We use mouse models of chronic stress as well as state-of-the-art neuroscience tools to investigate the role of specific brain pathways in the regulation of 1) cardiovascular function; 2) anxiety-like behaviours; and 3) food intake and body weight

Supervision Style

I am outcome-oriented, supportive, and organised. I try to be aware of individual students’ needs and preferences and will strive to help you reach your goals

Provision of Training

I prefer to take responsibility for your technical training at first, leading to more independence later. We are a small lab, so I will do most of the training myself, but I expect everyone to support each other with learning the techniques they become particularly proficient in. Science relies on people paying it forward, so I also expect you to train others in the lab as your become more senior.

Progression Monitoring and Management

I firmly believe that progression monitoring and management isn’t just up to the preference of the supervisor, but should be decided based on the needs and wishes of the student. In addition, I fully expect this to change as you grow in independence and skill and as we come to understand each other better.

With time and as your confidence develops, I strive towards a hands-off, but supportive approach, where you take ownership of your own work and progression, but I am always available for help and to share in the disappointment of failed experiments or the excitement of new data.


As the lab is new, we will discuss amongst us the best way to communicate on a day-to-day basis. I expect this may include some communication outside normal hours, but I would encourage all my staff to maintain a healthy work-life balance. As an example, I rarely email on weekends or nights and unless urgent, I do not expect you to either. I am always happy to discuss any issues that are impacting your ability to fulfil your potential.

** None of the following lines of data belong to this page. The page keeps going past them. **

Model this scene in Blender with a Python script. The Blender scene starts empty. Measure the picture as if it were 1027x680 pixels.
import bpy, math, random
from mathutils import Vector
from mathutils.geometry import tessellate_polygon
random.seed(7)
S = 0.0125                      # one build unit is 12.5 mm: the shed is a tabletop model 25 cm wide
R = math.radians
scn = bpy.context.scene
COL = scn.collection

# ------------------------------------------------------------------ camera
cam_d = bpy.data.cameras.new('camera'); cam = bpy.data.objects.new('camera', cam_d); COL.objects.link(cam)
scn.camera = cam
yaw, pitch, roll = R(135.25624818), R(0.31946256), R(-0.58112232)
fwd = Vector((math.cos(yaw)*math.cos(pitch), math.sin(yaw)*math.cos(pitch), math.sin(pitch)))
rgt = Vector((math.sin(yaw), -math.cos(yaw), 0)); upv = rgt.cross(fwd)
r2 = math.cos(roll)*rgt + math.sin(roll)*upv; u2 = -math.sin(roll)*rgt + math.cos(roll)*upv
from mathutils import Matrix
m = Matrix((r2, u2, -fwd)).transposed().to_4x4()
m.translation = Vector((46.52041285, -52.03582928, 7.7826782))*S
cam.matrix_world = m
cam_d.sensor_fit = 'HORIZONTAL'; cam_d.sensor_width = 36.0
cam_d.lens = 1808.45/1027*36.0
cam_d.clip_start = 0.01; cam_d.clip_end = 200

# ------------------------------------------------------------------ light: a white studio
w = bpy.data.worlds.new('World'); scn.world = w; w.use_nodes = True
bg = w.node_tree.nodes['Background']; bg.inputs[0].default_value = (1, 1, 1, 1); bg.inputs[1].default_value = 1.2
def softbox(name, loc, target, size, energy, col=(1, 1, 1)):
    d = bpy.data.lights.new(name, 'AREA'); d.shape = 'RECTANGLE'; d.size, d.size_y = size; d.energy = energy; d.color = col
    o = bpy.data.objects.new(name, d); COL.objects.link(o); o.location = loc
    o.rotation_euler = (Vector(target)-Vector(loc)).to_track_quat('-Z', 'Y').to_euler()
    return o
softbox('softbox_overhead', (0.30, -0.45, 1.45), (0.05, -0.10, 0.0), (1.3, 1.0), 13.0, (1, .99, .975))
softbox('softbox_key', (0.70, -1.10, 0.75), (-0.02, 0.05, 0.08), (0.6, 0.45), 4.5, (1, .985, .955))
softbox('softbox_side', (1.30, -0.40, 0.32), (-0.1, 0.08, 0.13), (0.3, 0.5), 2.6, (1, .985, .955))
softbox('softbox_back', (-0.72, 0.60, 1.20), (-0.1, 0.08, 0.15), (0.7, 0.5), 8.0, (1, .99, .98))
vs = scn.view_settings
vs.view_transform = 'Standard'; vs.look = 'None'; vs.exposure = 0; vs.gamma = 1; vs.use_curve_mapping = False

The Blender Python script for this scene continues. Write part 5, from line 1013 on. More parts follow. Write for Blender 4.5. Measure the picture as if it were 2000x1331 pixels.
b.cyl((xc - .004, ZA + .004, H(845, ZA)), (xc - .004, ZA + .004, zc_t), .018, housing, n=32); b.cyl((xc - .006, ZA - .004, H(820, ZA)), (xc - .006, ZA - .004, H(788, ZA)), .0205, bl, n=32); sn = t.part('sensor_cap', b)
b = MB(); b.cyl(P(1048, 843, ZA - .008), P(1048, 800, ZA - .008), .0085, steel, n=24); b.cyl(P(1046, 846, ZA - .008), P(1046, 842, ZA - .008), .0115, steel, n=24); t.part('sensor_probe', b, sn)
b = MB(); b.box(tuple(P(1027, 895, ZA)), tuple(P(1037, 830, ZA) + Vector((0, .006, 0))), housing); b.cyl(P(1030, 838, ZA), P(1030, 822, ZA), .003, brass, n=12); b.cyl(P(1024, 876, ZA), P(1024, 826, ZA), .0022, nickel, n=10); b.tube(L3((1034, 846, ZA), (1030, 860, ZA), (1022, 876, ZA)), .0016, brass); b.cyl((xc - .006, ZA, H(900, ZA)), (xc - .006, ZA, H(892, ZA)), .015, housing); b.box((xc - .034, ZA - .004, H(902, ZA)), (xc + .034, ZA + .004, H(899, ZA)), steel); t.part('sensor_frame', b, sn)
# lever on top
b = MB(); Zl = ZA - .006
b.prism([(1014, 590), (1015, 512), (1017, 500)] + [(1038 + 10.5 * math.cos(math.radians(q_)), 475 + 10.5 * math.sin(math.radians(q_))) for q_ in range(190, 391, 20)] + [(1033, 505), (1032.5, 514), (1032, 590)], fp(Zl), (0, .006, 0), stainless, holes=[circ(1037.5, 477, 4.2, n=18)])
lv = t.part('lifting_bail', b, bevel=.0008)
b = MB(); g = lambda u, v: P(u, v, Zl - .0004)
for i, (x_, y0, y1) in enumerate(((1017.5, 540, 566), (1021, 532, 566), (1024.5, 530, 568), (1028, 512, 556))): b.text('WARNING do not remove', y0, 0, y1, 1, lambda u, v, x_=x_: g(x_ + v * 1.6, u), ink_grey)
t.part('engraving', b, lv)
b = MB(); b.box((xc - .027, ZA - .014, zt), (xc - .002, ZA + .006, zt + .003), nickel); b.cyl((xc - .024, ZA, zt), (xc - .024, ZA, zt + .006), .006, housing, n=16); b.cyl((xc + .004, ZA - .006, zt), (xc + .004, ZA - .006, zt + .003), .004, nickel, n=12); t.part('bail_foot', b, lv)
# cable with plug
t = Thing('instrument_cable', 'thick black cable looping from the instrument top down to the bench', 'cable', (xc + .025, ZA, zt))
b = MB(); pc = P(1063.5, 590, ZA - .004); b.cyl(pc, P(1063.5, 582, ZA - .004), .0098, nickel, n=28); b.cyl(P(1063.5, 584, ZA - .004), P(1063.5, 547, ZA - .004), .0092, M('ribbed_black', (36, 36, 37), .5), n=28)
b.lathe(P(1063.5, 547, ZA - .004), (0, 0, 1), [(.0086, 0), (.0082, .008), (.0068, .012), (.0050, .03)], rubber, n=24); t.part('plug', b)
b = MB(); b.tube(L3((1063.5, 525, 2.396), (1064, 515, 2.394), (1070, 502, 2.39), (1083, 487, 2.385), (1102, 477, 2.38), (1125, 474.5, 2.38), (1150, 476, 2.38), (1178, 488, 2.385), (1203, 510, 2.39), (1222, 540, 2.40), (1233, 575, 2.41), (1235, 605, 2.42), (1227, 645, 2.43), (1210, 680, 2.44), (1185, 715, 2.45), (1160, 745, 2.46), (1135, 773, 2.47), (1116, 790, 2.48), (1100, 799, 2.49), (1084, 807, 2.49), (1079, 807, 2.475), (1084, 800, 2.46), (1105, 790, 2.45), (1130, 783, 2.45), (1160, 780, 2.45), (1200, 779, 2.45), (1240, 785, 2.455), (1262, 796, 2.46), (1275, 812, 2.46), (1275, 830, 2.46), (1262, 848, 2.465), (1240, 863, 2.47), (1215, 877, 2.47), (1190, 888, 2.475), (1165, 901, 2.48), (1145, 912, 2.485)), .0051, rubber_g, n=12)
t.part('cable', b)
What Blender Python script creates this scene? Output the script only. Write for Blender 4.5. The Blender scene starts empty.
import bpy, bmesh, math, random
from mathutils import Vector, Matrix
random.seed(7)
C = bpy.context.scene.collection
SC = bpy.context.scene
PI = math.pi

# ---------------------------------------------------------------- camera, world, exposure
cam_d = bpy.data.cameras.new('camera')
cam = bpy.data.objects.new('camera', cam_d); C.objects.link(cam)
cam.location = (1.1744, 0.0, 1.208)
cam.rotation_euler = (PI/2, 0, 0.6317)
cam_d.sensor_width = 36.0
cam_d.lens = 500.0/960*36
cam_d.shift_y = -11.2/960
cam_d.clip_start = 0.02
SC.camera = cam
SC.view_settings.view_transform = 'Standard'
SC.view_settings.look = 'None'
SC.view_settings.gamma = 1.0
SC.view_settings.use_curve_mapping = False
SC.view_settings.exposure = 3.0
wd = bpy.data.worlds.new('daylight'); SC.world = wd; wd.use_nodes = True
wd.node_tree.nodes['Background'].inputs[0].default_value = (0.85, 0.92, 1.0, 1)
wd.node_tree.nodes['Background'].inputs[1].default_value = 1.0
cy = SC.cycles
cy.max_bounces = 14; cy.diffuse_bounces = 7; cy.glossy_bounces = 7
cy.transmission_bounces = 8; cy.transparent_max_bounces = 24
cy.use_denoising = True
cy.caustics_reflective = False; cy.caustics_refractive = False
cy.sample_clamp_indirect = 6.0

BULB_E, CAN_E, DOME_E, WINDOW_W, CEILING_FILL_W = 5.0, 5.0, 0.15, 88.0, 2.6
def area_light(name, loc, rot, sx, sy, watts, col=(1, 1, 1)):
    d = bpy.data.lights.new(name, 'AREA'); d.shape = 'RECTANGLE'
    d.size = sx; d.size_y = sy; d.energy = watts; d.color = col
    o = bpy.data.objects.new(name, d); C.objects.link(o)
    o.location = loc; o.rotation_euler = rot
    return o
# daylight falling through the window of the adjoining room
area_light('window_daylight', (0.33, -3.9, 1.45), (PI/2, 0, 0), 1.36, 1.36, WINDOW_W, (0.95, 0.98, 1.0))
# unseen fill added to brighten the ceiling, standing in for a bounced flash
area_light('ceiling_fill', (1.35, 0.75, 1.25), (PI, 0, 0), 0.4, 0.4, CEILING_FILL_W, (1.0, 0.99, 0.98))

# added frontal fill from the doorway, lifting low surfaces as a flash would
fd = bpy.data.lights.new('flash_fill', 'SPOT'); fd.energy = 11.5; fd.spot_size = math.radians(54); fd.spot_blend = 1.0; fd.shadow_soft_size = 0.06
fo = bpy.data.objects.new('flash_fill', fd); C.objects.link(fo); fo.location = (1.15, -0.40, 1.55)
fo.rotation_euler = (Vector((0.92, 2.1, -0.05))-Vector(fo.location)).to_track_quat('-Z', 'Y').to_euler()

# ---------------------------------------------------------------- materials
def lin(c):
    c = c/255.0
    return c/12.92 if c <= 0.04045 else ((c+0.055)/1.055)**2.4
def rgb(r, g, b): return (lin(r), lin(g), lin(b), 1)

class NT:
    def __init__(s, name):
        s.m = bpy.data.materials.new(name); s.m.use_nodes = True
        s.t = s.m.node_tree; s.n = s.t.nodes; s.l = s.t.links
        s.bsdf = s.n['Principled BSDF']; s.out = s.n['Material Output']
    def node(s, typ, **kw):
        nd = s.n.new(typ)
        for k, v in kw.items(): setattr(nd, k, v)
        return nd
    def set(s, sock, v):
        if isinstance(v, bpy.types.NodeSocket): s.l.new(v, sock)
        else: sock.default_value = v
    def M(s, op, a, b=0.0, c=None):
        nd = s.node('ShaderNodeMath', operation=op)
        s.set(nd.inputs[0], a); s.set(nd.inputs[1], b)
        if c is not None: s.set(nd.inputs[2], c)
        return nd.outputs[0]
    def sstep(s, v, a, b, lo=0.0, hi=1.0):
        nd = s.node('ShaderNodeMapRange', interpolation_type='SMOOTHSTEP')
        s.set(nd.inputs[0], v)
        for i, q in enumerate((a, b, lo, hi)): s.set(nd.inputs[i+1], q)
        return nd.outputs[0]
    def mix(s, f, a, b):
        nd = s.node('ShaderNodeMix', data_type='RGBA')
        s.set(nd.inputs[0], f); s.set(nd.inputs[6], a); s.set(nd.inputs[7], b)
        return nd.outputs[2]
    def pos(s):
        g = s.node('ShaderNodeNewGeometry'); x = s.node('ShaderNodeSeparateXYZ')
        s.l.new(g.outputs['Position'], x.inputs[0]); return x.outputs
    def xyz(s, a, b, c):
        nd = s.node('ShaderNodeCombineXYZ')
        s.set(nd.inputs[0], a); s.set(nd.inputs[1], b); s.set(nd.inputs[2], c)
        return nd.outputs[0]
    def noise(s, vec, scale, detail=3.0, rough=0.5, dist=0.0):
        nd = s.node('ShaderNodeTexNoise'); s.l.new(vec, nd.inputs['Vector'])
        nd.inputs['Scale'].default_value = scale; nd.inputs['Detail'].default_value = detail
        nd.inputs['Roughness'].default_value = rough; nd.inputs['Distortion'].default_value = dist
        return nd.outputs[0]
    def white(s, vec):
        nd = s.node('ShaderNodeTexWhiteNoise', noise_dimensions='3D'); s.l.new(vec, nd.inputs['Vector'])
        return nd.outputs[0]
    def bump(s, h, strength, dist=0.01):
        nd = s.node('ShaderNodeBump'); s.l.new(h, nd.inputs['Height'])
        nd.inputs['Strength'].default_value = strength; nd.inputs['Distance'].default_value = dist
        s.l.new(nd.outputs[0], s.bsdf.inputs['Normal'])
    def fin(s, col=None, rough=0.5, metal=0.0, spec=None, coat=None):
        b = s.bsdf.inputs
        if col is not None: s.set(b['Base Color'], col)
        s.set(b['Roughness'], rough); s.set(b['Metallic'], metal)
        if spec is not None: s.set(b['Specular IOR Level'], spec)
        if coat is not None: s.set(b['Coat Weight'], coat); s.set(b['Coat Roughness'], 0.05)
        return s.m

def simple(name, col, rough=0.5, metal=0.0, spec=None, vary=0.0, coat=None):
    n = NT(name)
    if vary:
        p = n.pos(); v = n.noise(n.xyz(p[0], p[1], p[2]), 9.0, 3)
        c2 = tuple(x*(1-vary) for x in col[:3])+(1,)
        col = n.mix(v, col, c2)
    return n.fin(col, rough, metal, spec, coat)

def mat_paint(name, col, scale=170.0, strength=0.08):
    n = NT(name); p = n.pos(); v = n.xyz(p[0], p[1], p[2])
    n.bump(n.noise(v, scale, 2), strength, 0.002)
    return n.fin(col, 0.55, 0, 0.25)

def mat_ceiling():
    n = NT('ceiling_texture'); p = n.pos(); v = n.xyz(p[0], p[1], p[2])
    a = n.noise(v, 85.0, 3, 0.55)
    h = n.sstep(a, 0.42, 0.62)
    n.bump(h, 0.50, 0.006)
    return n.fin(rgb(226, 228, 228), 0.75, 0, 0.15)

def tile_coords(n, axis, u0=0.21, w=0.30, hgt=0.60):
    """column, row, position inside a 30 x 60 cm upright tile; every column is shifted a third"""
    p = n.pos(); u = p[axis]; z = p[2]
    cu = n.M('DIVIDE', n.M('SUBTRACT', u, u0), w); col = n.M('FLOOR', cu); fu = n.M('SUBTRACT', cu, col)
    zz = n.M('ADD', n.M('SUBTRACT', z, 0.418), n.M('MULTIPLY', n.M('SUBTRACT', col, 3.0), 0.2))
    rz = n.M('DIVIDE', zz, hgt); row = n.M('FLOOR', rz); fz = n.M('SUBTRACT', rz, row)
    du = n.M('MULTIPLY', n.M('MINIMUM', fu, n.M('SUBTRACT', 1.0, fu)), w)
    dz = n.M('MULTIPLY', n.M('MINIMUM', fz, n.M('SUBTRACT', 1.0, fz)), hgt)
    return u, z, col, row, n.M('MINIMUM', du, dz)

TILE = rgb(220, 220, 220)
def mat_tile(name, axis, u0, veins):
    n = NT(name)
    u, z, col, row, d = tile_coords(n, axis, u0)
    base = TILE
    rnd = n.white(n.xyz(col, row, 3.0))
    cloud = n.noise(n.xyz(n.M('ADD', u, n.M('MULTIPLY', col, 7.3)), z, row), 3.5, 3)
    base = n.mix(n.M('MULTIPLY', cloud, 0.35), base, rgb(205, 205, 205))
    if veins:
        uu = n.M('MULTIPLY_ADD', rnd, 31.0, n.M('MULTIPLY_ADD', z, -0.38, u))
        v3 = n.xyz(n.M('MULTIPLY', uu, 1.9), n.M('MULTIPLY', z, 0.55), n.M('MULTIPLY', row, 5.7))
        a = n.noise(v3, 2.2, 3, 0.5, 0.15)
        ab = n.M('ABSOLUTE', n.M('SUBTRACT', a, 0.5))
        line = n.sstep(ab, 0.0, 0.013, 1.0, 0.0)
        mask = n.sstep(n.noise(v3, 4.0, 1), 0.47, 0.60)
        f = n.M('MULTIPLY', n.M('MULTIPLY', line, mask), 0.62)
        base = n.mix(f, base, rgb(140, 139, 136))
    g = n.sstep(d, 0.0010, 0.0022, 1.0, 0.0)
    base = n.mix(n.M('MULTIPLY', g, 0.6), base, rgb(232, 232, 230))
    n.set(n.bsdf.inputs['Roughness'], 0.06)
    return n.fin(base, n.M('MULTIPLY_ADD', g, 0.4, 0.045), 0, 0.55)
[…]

We keep an electronic lab book and keep all of our data on a shared drive. This ensures seamless sharing of protocols and data between lab members.

PhD Students can expect scheduled meetings with me:

In a group meeting

At least once per fortnight

In year 1 of PhD study

At least once per fortnight

In year 2 of PhD study

At least once per fortnight

In year 3 of PhD study

At least once per month

These meetings will be mainly face to face, and I am usually contactable for an instant response on every working day.

Working Patterns

The timing of work in my lab is completely flexible, and (other than attending pre-arranged meetings), I expect students to manage their own time.

Notice Period for Feedback

I need at least 1 week’s notice to provide feedback on written work of up to 5000 words.